One place I’d had on my list was The Grolier Club, a bibliophile society that’s been around since 1884. I went with a friend last month to see Imaginary Books: Lost, Unfinished, and Fictive Works Found Only in Other Books.
A digital version of the exhibition is online, but it doesn’t really compare to the pleasure of seeing all those intricately crafted unreal books in person. The exhibition has already left The Grolier Club, but if you’re on the opposite coast it’s currently at The Book Club of California in San Francisco.
This exhibition was particularly fun for me as an immersive piece of metafiction: everything from Le Club Fortsas, the society who supposedly assembled the collection, to the books themselves and many of their authors, are fictional, but each didactic panel and label is written completely straight. The result is a pleasant uncanniness. As a viewer I knew the books were unreal and unwritten, and I enjoyed many of the little literary jokes in the exhibition text and design, but they felt real. It’s a playful exhibition that invites the viewer to join in the play, to enter a world of pretend that is often closed to adults.
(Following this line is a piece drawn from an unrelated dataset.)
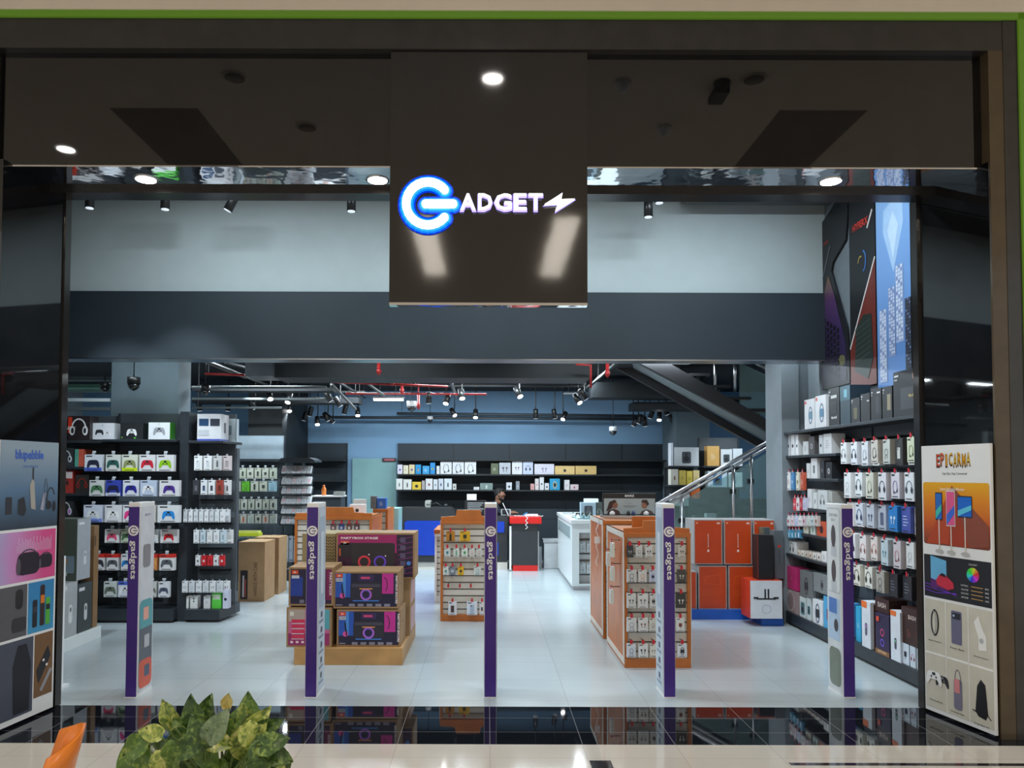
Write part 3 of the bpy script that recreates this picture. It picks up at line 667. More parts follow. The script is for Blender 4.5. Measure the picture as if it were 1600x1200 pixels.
# ================================================================== LEFT: gamepad gondola (front at ~9 m)
YG = 8.98; YGb = 9.42
gx0, gx1 = X(152, YG, 960), X(271, YG, 960)
gh = Z(648, YGb)
G1 = gondola('shelf_gondola', 'dark shelf unit of boxed gamepads against the left column', (gx0, YG, 0), 0, gx1-gx0, gh, YGb-YG, [(Z(688, YG+.03), .40, 0, gx1-gx0)], cat='shelf unit')
MB().box(gx1-gx0, X(288, 9.02, 960)-gx0-.006, .1, .44, 0, gh, M_shelf).build('side_post', G1)
SHZ = Z(688, YG+.03)
def place_boxes(items, y, zbase, d, row, cat, group, rz=0, name='carton'):
    "items: (px0, px1, py_top, kw, label)"
    for (a, c, top, kw, lab) in items:
        x0, x1 = X(a, y-d/2, top), X(c, y-d/2, top); h = Z(top, y-d/2, (a+c)/2)-zbase
        me = carton_mesh(round(abs(x1-x0)-.004, 3), round(h, 3), d, **kw)
        inst(name, me, ((x0+x1)/2, y, zbase+.0005), rz, lab, cat, group)
place_boxes([
 (143, 179, 661, dict(body='DADDE4', arts=(('pad',.35,.45,.5,'33353B'),('pad',.7,.35,.45,'E8E8EC'),('lines',.5,.85,.2,'A0A8C0'))), 'white gamepad carton with dark and white pads, left end of the top shelf'),
 (188, 224, 661, dict(body='26282C', arts=(('pad',.5,.45,.62,'EDEDEF','26282C'),('rect',.05,.12,.1,.16,'70C040'),('disc',.5,.1,.1,'50B040') if 0 else ('rect',.6,.7,.06,.14,'58C040'))), 'black gamepad carton with one white pad, middle of the top shelf'),
 (232, 266, 660, dict(body='DADDE2', side='58B848', arts=(('pad',.5,.5,.7,'9A9CA4'),('lines',.5,.9,.15,'B0B4C0'))), 'white gamepad carton with grey pad and green end, right on the top shelf')],
 9.2, SHZ, .16, 0, 'box', 'gamepad cartons on the top shelf')
gg = 'gamepads hanging on the left gondola'
rowsG = [
 (712, 738, [(132,160,'D9DEE8','30344A','4A64C8','blue and white pack with dark pad'),(164,188,'D5D8D4','2F5F5A',None,'grey pack with teal green pad'),(190,215,'D2D6C8','8A9060','C8E020','lime and grey pack with three small pads'),(217,243,'D8D8DC','C8283C',None,'white pack with red pad'),(244,272,'D8D8DC','8CC020',None,'white pack with lime green pad')]),
 (752, 777, [(139,163,'D5D9DA','4E7E58',None,'white pack with sage green pad'),(165,189,'3A48A8','23254A','C8CCE0','dark blue pack with black pad'),(191,217,'D5D9E6','2A2C90',None,'white pack with navy blue pad'),(219,245,'B9C6DC','E4E6EC',None,'pale blue pack with white pad'),(248,280,'D9D9DE','4E3490',None,'white pack with purple pad')]),
 (791, 818, [(130,160,'D3DAEC','E8ECF2','7A90E0','white pack with pale blue pad'),(163,190,'DCDDE2','F0F0F2',None,'white pack with black and white pad'),(191,216,'DCDDE2','E0408A',None,'white pack with bright pink pad'),(218,243,'D8D4D0','B04A38',None,'white pack with brick red pad'),(246,281,'DADDE2','2A8AD8',None,'white pack with sky blue pad')]),
 (829, 850, [(163,186,'DCDCE0','E05078',None,'white pack with rose pink pad'),(188,207,'B8C4B0','4A6A48',None,'camouflage coloured pack with green pad'),(209,227,'DCDCE0','6A6C74',None,'white pack with grey pad'),(230,247,'D0D8DC','E6E8EA',None,'pale pack with white pad'),(250,277,'DADADE','C81C28',None,'white pack with scarlet pad')]),
 (868, 893, [(143,163,'D9D9DC','3A3C44','C83028','red topped pack with charcoal pad'),(166,185,'D9D9DC','5A5C64','C83028','red topped pack with slate pad'),(189,207,'D9D9DC','2A7AC0','C8CCD4','white pack with blue pad'),(233,245,'D08A50','E0A060','C83028','red topped pack with orange pad'),(248,272,'D9D9DC','5A6068','C83028','red topped pack with dark grey pad')]),
 (911, 935, [(161,182,'C9D0D0','6A7468',None,'silver pack with camouflage pad'),(184,206,'D6D9E4','E8EAF0','4A64C8','white pack with white pad and blue top'),(230,244,'C8CAC8','6A6A64',None,'grey pack with small round picture'),(247,264,'D6D9E0','505870',None,'small white pack with green and blue print')])]
rn = ['top hanging row','second hanging row','third hanging row','fourth hanging row','fifth hanging row','bottom hanging row']
for ri, (t0, t1, its) in enumerate(rowsG):
    yy = 8.86 if ri < 3 else 8.95
    for (a, c, body, pc, acc, lab) in its:
        x0, x1 = X(a, yy, t0), X(c, yy, t0); zt_ = Z(t0, yy); h = zt_-Z(t1, yy)
        me = pack_mesh(round(x1-x0-.006, 3), round(h, 3), .06, body, 'pad', pc, '2A2C32' if pc not in ('2A2C32',) else 'C8C8CC', head=acc if acc and ri > 3 else None, band=acc if acc and ri < 4 else None)
        inst('gamepad_pack', me, ((x0+x1)/2, yy+.02*((a*7) % 3)/3, zt_+.03), 0, lab.replace(' pack', ' gamepad pack', 1)+', '+rn[ri], 'gamepad pack', gg)
        hook(G1, (x0+x1)/2-gx0, YGb-.02-YG, zt_+.03-.004, YGb-.02-yy-.03, False)
# bay further left with headset cartons
hx0, hx1 = X(60, YG, 800), gx0-.01
G0 = gondola('shelf_gondola', 'dark shelf unit of headset cartons left of the gamepad unit', (hx0, YG+.02, 0), 0, hx1-hx0, Z(652, YGb), YGb-YG, [(Z(690, YG), .4, 0, hx1-hx0), (Z(731, YG), .4, 0, hx1-hx0), (Z(773, YG), .4, 0, hx1-hx0), (Z(812, YG), .4, 0, hx1-hx0), (Z(860, YG), .4, 0, hx1-hx0), (Z(905, YG), .4, 0, hx1-hx0)])
hs = lambda body, c, c2='2A2C32', ex=(): dict(body=body, arts=(('headphone',.5,.5,.9,c,c2),)+tuple(ex))
gh_ = 'headset cartons on the far left shelves'
place_boxes([(90, 105, 652, hs('3A3E44','E8E8EA','B0B0B4'), 'narrow dark carton with white headset, left end of top left shelf'),
 (106, 141, 650, hs('2A2224','E6E6EA','26282C', (('rect',.02,.2,.3,.95,'D84028'),('text','A50 X',.12,.45,.12,'F0F0F0'))), 'black and red carton with large white headset, top left shelf')], 9.15, Z(690, YG)+.0, .2, 0, 'box', gh_)
place_boxes([(90, 115, 700, hs('3A3C40','DCE2E8'), 'grey carton with pale headset, second left shelf'), (117, 131, 702, dict(body='C85A48', arts=(('rect',.0,.45,0,1,'58A090'),)), 'red and teal carton beside pale headset carton, second left shelf')], 9.15, Z(731, YG), .2, 0, 'box', gh_)
place_boxes([(88, 115, 735, dict(body='A83A34', arts=(('rect',.05,.95,.65,.95,'E0D0D0'),('rect',.1,.5,.1,.3,'E8E0E0'),('headphone',.5,.5,.5,'2A2C30'))), 'red and white carton, third left shelf'), (118, 139, 742, hs('3A3634','B03028'), 'black carton with red headset, third left shelf')], 9.15, Z(773, YG), .2, 0, 'box', gh_)
place_boxes([(88, 115, 783, hs('2E3034','C8C8D0','B06AC0'), 'black carton with rainbow lit headset, fourth left shelf')], 9.15, Z(812, YG), .2, 0, 'box', gh_)
place_boxes([(100, 120, 872, dict(body='C8CCD2', arts=(('round',.5,.5,.6,'4A4C50'),)), 'white carton with round picture, lower left shelf')], 9.15, Z(905, YG), .2, 0, 'box', gh_)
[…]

Exhibitions are a form of storytelling in their own right, and I find them to be a rich and underutilized source of inspiration. I’m a particular fan of MoMA’s architecture exhibitions, which tend not be as overrun with tourists as the rest of the museum. Favorites over the last few years include Toward a Concrete Utopia: Architecture in Yugoslavia, 1948–1980 and Emerging Ecologies: Architecture and the Rise of Environmentalism. Architectural renderings are themselves a kind of speculative fiction, and I ended up buying the catalogue for Emerging Ecologies entirely for its architecture of the fantastic.
Imaginary Books, meanwhile, created its own reading list. The exhibition inspired me to finally read Umberto Eco’s The Name of the Rose. Afterward, I began to write something new – a short story about a traveling scribe who discovers that some unreal marginalia are very real indeed.